_RECORD EXCERPTS:_

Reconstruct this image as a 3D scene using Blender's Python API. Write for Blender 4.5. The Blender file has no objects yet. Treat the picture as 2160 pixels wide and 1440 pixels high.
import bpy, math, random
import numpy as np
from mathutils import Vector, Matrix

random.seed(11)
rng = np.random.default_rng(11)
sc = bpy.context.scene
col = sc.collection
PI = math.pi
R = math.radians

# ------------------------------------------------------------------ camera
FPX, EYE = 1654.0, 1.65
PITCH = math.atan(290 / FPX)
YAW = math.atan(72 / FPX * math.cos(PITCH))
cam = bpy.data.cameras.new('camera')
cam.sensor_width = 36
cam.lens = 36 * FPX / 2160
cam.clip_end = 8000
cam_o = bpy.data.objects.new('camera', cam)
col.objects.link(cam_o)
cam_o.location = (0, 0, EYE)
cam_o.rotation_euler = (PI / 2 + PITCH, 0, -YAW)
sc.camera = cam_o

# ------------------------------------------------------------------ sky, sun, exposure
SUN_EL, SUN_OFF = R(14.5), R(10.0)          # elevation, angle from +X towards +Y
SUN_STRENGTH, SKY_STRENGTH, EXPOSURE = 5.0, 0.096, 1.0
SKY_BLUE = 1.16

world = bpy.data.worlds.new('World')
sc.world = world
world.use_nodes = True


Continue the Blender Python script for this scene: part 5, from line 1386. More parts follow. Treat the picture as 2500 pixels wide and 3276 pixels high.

_GIVEN TASK:_
Reproduce word for word the lines of the records above, beginning at the first and ending with the line where "sc.camera = cam_o" appears, and nothing past it.

_TASK SOLUTION:_
Reconstruct this image as a 3D scene using Blender's Python API. Write for Blender 4.5. The Blender file has no objects yet. Treat the picture as 2160 pixels wide and 1440 pixels high.
import bpy, math, random
import numpy as np
from mathutils import Vector, Matrix

random.seed(11)
rng = np.random.default_rng(11)
sc = bpy.context.scene
col = sc.collection
PI = math.pi
R = math.radians

# ------------------------------------------------------------------ camera
FPX, EYE = 1654.0, 1.65
PITCH = math.atan(290 / FPX)
YAW = math.atan(72 / FPX * math.cos(PITCH))
cam = bpy.data.cameras.new('camera')
cam.sensor_width = 36
cam.lens = 36 * FPX / 2160
cam.clip_end = 8000
cam_o = bpy.data.objects.new('camera', cam)
col.objects.link(cam_o)
cam_o.location = (0, 0, EYE)
cam_o.rotation_euler = (PI / 2 + PITCH, 0, -YAW)
sc.camera = cam_o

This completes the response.